The power of the device may be maintained at fluctuations of the temperature of the heattransfer fluid 9 and/or of the condensation temperature of the heat absorber 11 in the following way. The control unit controls the temperature of the heat-transfer fluid 9 and the condensation temperature of the heat absorber 11. Based on this information, the volume of the liquid heat absorber 11 to be transferred from the dosing unit 27 to the working chamber 7 or to the working chamber 24 is determined. In order to transfer the heat absorber 11 from the dosing unit 27 to the working chamber 7, the controlled valve 5 and the controlled valve 6 are open. The heat absorber 11 is transferred to the feeding device 8. Data about a change of the level of the heat absorber 11 in the dosing unit 27 as provided by the level sensor 28 enables the control unit to determine a momentum when the required volume of the heat absorber 11 has transferred to the feeding device 8 and to close the controlled valve 5 and the controlled valve 6. Therefore, the heat absorber 11 vapor that arises in the process of receiving the thermal energy from the working fluid 9 through the walls of the feeding device 8 will not be able to transfer from the feeding device 8 to the dosing unit 27. A takeaway of the thermal energy by the heat absorber 11 vapor to the dosing unit 27 will be reduced during the thermodynamic cycle.
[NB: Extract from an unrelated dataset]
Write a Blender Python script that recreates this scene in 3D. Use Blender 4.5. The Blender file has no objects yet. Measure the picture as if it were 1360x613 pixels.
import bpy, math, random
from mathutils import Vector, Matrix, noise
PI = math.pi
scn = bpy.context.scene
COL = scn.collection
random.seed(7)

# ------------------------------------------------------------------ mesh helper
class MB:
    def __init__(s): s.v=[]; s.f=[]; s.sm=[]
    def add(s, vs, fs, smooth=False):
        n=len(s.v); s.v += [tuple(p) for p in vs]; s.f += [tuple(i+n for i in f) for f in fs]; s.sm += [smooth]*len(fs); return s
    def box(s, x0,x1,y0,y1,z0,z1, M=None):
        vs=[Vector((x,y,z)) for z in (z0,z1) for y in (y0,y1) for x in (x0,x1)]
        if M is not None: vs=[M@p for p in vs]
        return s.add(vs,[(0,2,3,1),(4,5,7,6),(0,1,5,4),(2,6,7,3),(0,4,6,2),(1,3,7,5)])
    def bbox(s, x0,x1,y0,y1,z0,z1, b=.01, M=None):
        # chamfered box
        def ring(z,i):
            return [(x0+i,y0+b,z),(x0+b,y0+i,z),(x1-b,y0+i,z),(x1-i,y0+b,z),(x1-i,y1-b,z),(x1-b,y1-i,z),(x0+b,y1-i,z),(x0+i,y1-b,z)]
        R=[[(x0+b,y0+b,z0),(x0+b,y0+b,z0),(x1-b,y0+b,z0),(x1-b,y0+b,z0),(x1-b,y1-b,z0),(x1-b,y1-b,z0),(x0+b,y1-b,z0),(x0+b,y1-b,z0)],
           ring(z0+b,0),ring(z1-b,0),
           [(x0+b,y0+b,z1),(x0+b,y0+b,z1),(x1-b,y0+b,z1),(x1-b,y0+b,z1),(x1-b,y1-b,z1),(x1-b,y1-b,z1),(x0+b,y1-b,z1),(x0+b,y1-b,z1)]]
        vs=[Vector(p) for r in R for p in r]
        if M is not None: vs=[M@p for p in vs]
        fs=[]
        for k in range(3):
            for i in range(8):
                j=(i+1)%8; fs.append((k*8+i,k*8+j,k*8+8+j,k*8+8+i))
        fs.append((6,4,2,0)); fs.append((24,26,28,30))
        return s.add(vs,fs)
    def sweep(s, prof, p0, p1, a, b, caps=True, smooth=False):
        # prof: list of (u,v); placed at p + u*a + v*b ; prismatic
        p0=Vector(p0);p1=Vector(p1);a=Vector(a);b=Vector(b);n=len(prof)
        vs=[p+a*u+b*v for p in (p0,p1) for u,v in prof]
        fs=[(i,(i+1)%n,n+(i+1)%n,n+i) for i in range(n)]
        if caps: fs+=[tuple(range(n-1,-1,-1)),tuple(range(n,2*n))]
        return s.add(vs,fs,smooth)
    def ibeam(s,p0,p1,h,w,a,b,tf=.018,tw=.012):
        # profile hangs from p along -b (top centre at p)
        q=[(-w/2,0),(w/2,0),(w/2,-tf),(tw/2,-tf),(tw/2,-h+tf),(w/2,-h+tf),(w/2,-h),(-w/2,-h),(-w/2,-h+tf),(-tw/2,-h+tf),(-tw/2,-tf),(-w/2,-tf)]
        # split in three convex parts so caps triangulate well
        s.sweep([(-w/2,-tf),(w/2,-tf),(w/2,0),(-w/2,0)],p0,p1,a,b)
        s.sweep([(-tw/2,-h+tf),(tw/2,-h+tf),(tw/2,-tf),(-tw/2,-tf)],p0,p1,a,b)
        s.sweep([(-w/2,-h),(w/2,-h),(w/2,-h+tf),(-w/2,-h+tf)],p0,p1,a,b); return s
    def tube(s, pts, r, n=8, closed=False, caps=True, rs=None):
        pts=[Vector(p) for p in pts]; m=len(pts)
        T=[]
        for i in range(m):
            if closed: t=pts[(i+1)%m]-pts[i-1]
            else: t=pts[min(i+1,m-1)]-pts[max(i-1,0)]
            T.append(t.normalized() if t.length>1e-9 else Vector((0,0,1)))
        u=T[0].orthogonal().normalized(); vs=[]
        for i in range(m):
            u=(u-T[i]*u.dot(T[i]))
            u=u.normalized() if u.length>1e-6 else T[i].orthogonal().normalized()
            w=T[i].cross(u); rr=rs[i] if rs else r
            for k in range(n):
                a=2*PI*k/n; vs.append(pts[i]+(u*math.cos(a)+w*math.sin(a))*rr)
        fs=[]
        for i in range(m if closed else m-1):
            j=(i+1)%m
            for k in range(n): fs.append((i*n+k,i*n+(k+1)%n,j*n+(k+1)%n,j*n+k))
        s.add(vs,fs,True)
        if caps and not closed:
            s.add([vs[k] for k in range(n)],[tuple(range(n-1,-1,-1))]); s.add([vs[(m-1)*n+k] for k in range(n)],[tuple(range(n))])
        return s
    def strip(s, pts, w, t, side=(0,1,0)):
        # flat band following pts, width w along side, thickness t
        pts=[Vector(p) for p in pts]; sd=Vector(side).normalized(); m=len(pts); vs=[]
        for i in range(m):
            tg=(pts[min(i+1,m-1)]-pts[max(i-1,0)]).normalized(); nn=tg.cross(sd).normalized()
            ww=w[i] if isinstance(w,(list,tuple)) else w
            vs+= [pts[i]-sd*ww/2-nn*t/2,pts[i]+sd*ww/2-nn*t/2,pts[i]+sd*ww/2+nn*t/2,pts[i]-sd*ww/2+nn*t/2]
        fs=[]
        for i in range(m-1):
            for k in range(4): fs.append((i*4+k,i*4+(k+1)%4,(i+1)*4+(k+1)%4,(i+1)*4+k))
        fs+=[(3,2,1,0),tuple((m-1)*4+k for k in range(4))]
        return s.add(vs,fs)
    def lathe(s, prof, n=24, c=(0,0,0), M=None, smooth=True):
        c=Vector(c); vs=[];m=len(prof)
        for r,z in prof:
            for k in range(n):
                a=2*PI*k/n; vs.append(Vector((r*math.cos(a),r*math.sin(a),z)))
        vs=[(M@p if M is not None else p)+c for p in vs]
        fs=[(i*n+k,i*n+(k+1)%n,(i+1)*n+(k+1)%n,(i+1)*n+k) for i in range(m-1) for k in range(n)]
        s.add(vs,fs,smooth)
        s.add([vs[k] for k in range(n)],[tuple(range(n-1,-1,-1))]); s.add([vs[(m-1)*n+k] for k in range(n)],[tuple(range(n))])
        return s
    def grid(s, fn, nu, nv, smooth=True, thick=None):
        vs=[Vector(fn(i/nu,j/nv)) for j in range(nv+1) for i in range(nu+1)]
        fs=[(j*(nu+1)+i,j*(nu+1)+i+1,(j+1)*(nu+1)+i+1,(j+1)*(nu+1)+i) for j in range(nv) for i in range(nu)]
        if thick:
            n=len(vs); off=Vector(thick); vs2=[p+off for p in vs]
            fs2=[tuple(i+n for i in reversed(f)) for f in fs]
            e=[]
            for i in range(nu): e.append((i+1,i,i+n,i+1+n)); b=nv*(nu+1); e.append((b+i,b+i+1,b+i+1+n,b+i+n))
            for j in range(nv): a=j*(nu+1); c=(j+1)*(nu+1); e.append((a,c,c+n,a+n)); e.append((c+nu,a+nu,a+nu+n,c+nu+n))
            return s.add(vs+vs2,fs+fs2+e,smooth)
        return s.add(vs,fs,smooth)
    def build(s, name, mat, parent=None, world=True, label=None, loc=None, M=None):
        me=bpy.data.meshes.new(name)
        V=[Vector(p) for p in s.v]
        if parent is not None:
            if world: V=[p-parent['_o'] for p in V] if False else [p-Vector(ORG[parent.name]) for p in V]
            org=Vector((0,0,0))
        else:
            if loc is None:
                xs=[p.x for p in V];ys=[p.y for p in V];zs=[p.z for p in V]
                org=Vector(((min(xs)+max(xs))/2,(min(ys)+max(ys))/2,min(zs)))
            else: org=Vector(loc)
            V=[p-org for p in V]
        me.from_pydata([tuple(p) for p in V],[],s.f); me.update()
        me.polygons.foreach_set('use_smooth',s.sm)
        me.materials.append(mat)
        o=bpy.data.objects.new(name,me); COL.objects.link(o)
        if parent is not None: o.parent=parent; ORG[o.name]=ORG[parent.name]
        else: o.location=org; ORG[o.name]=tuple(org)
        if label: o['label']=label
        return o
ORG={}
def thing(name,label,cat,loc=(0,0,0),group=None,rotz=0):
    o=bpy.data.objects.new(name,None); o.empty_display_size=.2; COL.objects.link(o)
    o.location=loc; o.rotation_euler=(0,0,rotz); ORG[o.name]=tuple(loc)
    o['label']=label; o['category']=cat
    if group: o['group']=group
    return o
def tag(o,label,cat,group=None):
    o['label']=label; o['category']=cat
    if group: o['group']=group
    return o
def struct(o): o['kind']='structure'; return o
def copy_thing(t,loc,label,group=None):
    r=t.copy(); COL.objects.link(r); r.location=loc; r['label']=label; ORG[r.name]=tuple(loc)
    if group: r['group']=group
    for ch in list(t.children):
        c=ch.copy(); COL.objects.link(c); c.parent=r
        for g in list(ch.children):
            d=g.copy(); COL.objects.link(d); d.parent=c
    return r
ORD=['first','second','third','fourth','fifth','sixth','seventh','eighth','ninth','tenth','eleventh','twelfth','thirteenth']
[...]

In the same way, the heat absorber 11 is transferred from the dosing unit 27 to the working chamber 24 by means of the controlled valve 22 and the controlled valve 23. Therefore, the claimed invention enables to avoid losses of the working fluids, to avoid restriction of the types of the working fluids which are suitable for use, to minimize mechanical costs, to increase the overall efficiency of both the method and the device.

The claimed device is simple in manufacturing as well as convenient and efficient for being used in the claimed method.

The claimed invention may be widely used in industry for mass and individual manufacture of the device, in particular, to create power generation and pumping devices and systems.